Какими глазами читает – это мы с первого кадра начинаем чувствовать. Это наши глаза, в чем и суть. Смотрится в зеркальце девочка… видны зубки, губки, щечки… Вдруг в том же зеркальце вроде те же щечки… а не те: каторжанка. Судьба связана в узел: личность – едина. Не ангел, которого обстоятельства "превратили" в дьявола, а индивид, судьба которого как бы и предопределена его качествами. Как бы схвачена воедино, сразу, с этого киноэпиграфа, с зеркальца.
В том, как Балаян погружается "внутрь души" (то есть не идет по периферии характера, фиксируя воздействия "среды" и реакции "заедаемого" героя, а сразу идет вглубь, в ядро, в магму подсознания), – тут сказывается опыт "Полетов во сне и наяву". Звукопись дана как бы "изнутри дыхания": между словами – вздохи, стоны, всхлипы, зевки, "скрипы организма". Крупные планы тела: плечо, кожа, пятнышки на коже. Губы, зубы, оскал. Ложка, глотание. Плоть. "Нутро". Балаян опускается в организм как в преисподнюю. В этом есть определенный умысел: ищет "изначальное". Ищет любовь, а натыкается на "природу": на плоть и секс. Ну, о любви, как я обещал, поговорим под занавес, а вот звуков плоти и знаков секса в фильме достаточно. Красота плоти – не только тела, но вообще "ткани мира", когда колечки волос так же хочется потрогать, как оборочки на блузке или листочки на дереве, под которым происходит любовь, – это, в общем, еще одна вариация стиля ретро, набравшего у нас силу со времен "Дворянского гнезда" Кончаловского. Да и Павел Лебешев отработал этот стиль до блеска на фильмах Михалкова, предшествовавших в его операторской биографии фильму по Лескову. Но теперь эта ретроностальгия окрашена как бы ожиданием подвоха или, возвышеннее говоря, обмана. Прекрасен крестьянский двор, мило скрипят половицы, трепещут листочки… Но двор тревожно пуст, и цепи крестьянских весов предвещают кандальный звон, и листочки кажутся искусственными. Вся "плоть" фильма до царственных обводов прически мценской купчихи (перед нами все-таки "леди Макбет", хоть и нашенского уезда) – все тронуто искусственностью. И отнюдь не только потому, что авторы экранизации наперед знают, куда заведет Катерину Измайлову "логика естества". Дело глубже: ведь авторам экранизации неоткуда черпать эмоции, кроме как из собственной души и окружающей реальности, – классик только повод дает. А реальность души такова, что и "назад хочется", в нетронутую, зеленую, "экологически чистую" купецкую усадьбу, но и "нельзя" туда – нет там ни чистоты, ни красоты: ловушка. Ретрообман.
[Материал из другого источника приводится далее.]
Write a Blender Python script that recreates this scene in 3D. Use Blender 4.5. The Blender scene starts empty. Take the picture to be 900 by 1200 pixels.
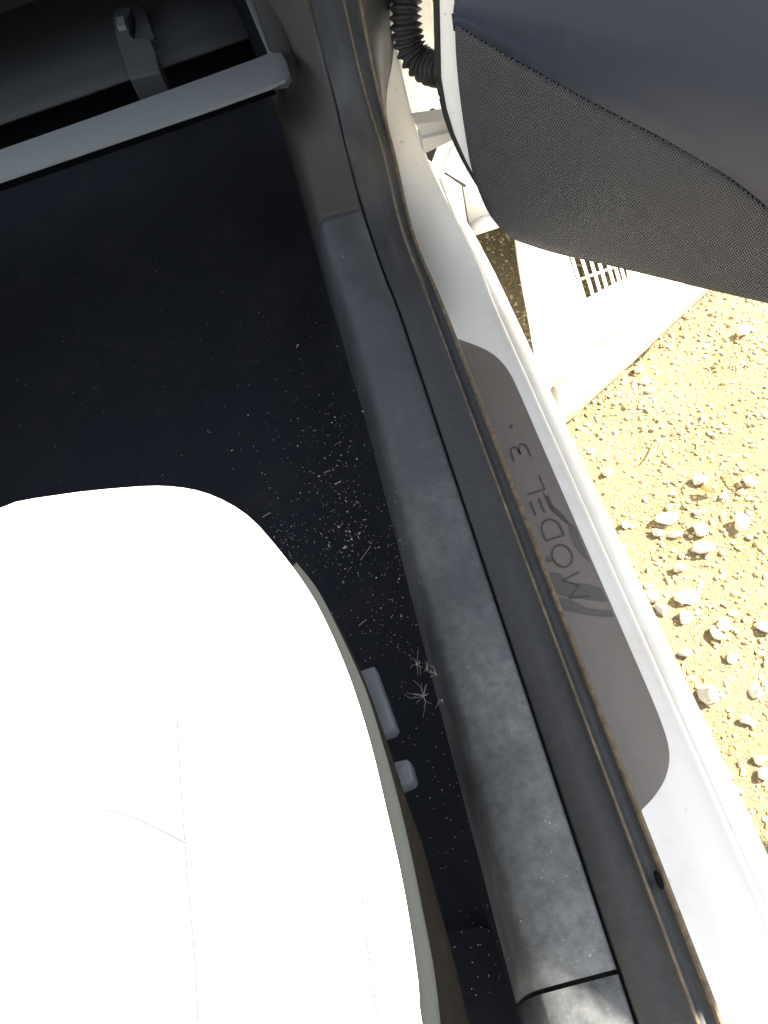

Вот это ощущение ретромагии, на которую авторы все-таки как бы хотят поддаться, – главный эффект фильма, если говорить об образной "плоти" его.
По части секса проще: тут просто поддавки со зрителем. Как же можно без амурных сцен, если "это любовь"? Должен сказать, что на меня – зрительски – все эти кувыркания в траве, в постели и в сарае действуют "прямо наоборот". Эрос вообще настолько сильное средство, что чем меньше, тем лучше. Тут малейший перебор чудовищен. До Клода Лелуша, давшего в "Мужчине и женщине" гениальный лирический киноапофеоз эроса, мы подняться не в силах, а попадаем с нашей сексуальной гимнастикой точнехонько в след "Маленькой Веры". Так что извините, но рекорд уже зарегистрирован, – теперь в сознании зрителя все от него и отсчитывается.
Ищем любовь, натыкаемся на секс, причем на секс какой-то гимнастический… Ладно. Поговорим о характерах.
Здесь Балаян делает свой главный выигрышный ход – в характере главной героини он идет наперекор ожиданиям. Мы – по традиции – ждем купчихи непременно кустодиевской, необъятной, победоносно-сдобной – благо сам Борис Кустодиев и заложил традицию своими знаменитыми иллюстрациями к лесковской повести. Балаян с этой традицией резко расходится, и он прав. В Наталье Андрейченко нет ничего ни от кустодиевской купчихи, ни вообще от "русской бабы" в экспортном исполнении – она играет современную деятельную дамочку полугородского типа, прячущую под притворной ленью быструю ориентацию и точную хватку; на дне души здесь не столько страсть, сколько нетерпение, не столько блаженство, сколько выжидание… и наконец, главное: не столько "хищность" захватчицы, сколько хитрость обойденной. Я не знаю, какое отношение этот психологический тип имеет к лесковской героине, боюсь, что условное, но я знаю, какое отношение он имеет к героиням нашего времени: безусловное и прямое.